◆ STORED DATA
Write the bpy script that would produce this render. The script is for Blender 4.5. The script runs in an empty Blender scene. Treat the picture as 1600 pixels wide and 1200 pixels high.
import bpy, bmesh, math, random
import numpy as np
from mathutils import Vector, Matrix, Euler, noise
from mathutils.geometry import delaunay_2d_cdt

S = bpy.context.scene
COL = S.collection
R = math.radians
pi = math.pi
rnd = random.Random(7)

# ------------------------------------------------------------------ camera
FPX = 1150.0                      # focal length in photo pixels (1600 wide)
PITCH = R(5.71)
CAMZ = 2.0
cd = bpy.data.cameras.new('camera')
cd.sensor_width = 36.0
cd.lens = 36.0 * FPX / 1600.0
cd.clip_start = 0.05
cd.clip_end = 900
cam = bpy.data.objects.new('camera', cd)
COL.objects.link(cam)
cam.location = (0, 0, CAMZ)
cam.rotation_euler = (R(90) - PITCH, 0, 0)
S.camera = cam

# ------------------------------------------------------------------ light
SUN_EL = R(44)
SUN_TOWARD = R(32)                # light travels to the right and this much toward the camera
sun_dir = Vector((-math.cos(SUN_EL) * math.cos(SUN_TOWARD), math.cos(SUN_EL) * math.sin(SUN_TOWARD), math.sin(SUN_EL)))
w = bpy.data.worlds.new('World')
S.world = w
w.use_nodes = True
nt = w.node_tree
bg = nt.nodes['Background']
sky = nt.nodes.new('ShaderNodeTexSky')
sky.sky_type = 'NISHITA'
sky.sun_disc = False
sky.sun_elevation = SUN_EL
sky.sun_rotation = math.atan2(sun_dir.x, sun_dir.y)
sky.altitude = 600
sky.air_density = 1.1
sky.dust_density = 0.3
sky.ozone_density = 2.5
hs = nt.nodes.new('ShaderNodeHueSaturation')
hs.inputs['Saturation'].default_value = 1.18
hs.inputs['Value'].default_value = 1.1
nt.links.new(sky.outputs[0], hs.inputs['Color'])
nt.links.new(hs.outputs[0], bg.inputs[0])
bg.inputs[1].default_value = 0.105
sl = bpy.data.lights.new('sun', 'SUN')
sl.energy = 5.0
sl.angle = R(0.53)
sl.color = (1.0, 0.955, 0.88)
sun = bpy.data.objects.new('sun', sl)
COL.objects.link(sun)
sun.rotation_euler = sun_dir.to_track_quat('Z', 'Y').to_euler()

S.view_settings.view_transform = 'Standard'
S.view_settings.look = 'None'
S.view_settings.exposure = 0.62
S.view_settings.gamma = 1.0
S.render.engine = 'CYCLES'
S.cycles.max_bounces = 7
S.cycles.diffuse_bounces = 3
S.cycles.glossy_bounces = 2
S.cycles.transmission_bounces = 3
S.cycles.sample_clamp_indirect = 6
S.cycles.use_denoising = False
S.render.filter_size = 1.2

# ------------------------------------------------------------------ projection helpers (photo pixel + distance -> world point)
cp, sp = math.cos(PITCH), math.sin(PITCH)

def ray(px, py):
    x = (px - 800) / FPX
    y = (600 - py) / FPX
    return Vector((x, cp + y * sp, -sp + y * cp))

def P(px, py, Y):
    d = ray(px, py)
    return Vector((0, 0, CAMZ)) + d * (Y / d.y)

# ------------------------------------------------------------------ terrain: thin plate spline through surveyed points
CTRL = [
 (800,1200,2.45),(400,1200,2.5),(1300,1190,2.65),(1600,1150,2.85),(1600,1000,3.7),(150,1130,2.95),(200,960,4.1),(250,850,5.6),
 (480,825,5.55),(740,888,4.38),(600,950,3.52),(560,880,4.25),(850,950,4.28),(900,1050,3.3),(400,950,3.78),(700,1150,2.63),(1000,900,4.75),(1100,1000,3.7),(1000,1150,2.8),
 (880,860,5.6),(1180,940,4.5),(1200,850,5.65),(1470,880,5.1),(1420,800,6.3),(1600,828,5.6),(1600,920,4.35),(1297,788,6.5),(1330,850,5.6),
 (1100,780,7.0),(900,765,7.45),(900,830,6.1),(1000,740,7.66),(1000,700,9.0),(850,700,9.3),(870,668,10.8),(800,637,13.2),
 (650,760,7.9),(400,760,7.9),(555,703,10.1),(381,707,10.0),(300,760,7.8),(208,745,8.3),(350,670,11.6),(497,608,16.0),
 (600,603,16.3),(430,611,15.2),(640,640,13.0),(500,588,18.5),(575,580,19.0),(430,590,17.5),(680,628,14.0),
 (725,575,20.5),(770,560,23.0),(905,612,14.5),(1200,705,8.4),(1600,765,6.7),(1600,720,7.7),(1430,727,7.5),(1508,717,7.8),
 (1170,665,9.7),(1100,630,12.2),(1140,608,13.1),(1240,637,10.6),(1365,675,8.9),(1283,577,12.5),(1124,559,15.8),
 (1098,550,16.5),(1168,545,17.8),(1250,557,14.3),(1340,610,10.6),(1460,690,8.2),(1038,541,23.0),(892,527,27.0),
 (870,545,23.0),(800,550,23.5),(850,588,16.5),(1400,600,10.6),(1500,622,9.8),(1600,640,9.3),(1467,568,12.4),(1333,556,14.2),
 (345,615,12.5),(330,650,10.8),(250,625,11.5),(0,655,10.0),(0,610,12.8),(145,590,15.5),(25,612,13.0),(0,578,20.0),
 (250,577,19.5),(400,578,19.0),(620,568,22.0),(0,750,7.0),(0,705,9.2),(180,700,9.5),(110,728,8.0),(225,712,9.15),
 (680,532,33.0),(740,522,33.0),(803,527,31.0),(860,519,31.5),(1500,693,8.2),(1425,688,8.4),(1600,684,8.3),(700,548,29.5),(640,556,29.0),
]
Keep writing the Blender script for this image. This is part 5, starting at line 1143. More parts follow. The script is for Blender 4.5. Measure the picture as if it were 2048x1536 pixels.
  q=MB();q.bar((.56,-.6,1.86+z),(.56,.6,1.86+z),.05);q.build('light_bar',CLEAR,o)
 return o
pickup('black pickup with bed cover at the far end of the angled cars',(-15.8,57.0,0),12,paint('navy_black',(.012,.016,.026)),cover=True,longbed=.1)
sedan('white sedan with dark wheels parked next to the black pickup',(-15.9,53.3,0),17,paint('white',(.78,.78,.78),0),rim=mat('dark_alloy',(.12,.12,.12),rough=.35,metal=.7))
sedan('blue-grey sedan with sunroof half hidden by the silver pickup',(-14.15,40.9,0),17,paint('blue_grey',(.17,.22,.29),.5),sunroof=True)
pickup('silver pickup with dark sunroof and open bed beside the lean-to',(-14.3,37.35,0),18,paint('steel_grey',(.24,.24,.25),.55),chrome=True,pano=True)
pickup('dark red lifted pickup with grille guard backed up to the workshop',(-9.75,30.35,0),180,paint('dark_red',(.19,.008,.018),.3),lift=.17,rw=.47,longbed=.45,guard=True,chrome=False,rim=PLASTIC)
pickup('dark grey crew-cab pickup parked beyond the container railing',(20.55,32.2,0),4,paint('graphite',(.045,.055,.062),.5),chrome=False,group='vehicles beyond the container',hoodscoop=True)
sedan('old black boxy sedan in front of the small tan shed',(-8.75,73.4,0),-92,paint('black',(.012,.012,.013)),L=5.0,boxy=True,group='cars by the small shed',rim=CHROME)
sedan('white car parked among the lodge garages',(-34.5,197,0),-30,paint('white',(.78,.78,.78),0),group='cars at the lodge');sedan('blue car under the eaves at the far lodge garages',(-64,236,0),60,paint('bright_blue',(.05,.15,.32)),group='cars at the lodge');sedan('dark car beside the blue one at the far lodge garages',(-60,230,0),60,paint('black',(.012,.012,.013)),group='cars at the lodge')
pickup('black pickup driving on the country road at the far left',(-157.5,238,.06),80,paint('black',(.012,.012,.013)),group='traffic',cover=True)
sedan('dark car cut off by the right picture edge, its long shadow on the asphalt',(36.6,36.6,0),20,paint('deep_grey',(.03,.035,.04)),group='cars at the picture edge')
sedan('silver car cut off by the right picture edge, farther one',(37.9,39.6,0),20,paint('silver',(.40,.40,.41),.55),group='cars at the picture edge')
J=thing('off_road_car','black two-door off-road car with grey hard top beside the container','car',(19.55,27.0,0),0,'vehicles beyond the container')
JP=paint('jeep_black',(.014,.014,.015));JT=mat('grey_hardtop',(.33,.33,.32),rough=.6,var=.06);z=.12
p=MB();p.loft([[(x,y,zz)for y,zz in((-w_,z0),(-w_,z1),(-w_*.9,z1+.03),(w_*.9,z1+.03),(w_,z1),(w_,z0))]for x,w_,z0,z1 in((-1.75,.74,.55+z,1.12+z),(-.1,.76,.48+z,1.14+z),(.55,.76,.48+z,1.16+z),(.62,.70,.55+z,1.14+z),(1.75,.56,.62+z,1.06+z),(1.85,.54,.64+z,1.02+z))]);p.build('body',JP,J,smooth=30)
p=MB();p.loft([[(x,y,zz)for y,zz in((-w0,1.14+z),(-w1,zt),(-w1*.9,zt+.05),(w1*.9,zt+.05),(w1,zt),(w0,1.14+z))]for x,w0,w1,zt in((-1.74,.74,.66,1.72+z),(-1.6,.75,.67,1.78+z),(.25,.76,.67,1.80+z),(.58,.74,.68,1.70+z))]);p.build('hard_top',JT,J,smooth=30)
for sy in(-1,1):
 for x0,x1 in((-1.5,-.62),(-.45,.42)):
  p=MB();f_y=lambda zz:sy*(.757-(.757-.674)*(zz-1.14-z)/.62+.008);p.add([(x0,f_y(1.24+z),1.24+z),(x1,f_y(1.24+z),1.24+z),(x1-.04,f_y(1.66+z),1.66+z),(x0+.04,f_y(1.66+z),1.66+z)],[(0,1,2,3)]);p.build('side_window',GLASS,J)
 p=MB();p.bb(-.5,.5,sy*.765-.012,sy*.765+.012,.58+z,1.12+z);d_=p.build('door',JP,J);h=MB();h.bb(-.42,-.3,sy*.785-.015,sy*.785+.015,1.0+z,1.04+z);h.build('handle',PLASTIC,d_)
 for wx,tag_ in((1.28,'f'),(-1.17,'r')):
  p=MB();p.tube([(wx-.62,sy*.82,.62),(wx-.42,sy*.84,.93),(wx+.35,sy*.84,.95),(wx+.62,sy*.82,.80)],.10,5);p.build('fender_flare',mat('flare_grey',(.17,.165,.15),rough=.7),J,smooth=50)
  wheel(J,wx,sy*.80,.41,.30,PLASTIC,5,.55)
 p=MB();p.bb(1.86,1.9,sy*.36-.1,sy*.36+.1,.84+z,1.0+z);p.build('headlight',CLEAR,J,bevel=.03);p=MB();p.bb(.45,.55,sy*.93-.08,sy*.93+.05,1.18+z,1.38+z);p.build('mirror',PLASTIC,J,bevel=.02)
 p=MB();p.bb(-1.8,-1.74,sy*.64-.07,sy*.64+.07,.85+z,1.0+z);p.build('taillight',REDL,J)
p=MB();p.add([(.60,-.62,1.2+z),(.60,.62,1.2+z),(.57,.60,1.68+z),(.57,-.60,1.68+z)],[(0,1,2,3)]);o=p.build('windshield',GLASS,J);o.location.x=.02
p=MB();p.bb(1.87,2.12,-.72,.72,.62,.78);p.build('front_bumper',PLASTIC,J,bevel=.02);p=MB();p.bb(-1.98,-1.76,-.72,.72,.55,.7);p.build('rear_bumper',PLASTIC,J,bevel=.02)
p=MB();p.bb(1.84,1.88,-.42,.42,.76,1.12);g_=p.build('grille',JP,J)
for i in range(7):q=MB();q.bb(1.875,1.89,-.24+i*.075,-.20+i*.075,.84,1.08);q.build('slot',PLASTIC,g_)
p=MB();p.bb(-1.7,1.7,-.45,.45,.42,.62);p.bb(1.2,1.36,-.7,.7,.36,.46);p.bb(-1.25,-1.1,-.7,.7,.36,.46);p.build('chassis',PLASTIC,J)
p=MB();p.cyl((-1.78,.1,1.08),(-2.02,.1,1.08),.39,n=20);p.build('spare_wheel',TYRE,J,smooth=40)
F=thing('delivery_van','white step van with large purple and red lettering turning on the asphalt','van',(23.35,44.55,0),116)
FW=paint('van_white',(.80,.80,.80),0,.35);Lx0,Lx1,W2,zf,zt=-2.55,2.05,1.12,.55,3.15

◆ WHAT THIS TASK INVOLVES
From the first line of the data above to the line holding "S.camera = cam", reproduce each line exactly; emit no other lines.

◆ ANSWER TO THIS PROBLEM
Write the bpy script that would produce this render. The script is for Blender 4.5. The script runs in an empty Blender scene. Treat the picture as 1600 pixels wide and 1200 pixels high.
import bpy, bmesh, math, random
import numpy as np
from mathutils import Vector, Matrix, Euler, noise
from mathutils.geometry import delaunay_2d_cdt

S = bpy.context.scene
COL = S.collection
R = math.radians
pi = math.pi
rnd = random.Random(7)

# ------------------------------------------------------------------ camera
FPX = 1150.0                      # focal length in photo pixels (1600 wide)
PITCH = R(5.71)
CAMZ = 2.0
cd = bpy.data.cameras.new('camera')
cd.sensor_width = 36.0
cd.lens = 36.0 * FPX / 1600.0
cd.clip_start = 0.05
cd.clip_end = 900
cam = bpy.data.objects.new('camera', cd)
COL.objects.link(cam)
cam.location = (0, 0, CAMZ)
cam.rotation_euler = (R(90) - PITCH, 0, 0)
S.camera = cam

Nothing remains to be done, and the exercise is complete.